Il tutto avvenne prima promuovendo un regolamento crudele e ricco d’intrigo, degradando il mondiale di durata a corse sprint, con costi alti e motori in tutto e per tutto simili a quelli della F.1. Così i Costruttori che lo animavano, in primis Peugeot e TWR Walkinshaw, oltre alla Toyota, che si sarebbe accodata pochi anni dopo, non poterono che salutare la compagnia per riconoscere come unico dio la F.1. D’altronde in tutti i disegni accentratori e monocratici c’è sempre un simbolico delitto politico e in questo caso il mondiale prototipi fu la testa sul piatto d’argento che Bernie & Max si servirono per far diventare la F.1 ancor più esclusiva e sfavillante di quel che era. Seguirono due decenni d’oblio, fino a che nel 2012 Jean Todt, subentrato a Mosley che nel frattempo era stato abbandonato da Bernie, per far felice Max che ormai godeva a far un dispetto al suo ex socio di tante imprese, ridette vita al Wec. Dando il giusto premio all’eroica resistenza dell’Aco, ovvero agli organizzatori di Le Mans, sempre stati l’anema e core delle gare di durata. E adesso, due lustri pieni dopo la rinascita, il Wec sta (ri)vivendo lo zenit, ovvero il momento di massimo splendore, per qualità e quantità dei partecipanti. Come testimoniato anche dai tanti biglietti già venduti in vista della gara prevista a Monza dal 7 al 9 luglio.

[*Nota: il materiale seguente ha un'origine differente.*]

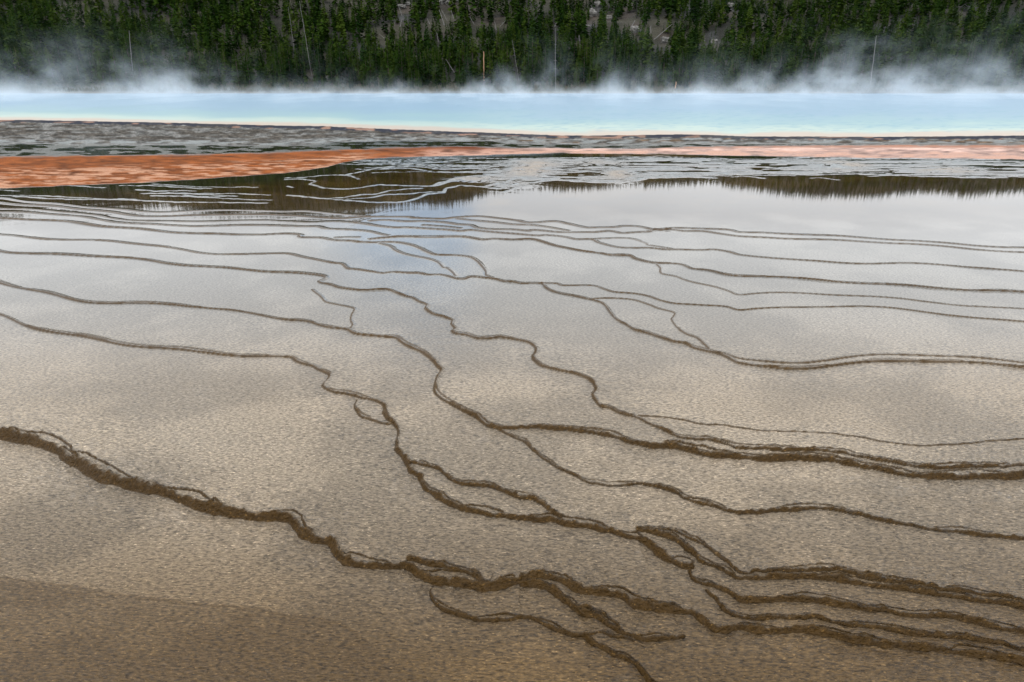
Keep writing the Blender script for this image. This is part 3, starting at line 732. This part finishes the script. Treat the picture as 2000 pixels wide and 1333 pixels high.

Pulendo aria e asfalto dagli atti antisportivi che ne avevano sancito l’interessato killeraggio ideale. Non solo. Esattamente quaranta anni fa si sanciva la rottura netta e dolorosa tra l’endurance all’europea, con il Gruppo C, la formula di limitazione del consumo propugnata dal Presidente della Federazione Jean-Marie Balestre, e l’IMSA di John Bishop, ossia le corse americane di durata, per niente favorevoli alle limitazioni di carburante. Diaspora durata una vita e solo mitigata, negli anni, dalla buona volontà di Don Panoz. La Le Mans di quest’anno, con le LMDH all’americana (Porsche compresa by Penske) più le Cadillac (by Dallara) gestite da Chip Ganassi, ben bilanciate dal Bop accanto alle LMH, Ferrari e Toyota in primis, sancisce anche una meravigliosa ricucitura politico-sportiva, che torna a far vivere l’endurance come un mondo meraviglioso, inclusivo e rappacificato, oltre che non più diviso. La memorabile edizione della 24 Ore di Le Le Mans col trionfo 499P vuol dire tante cose, quindi. E ciascuna bellissima. Adesso godiamocele tutte.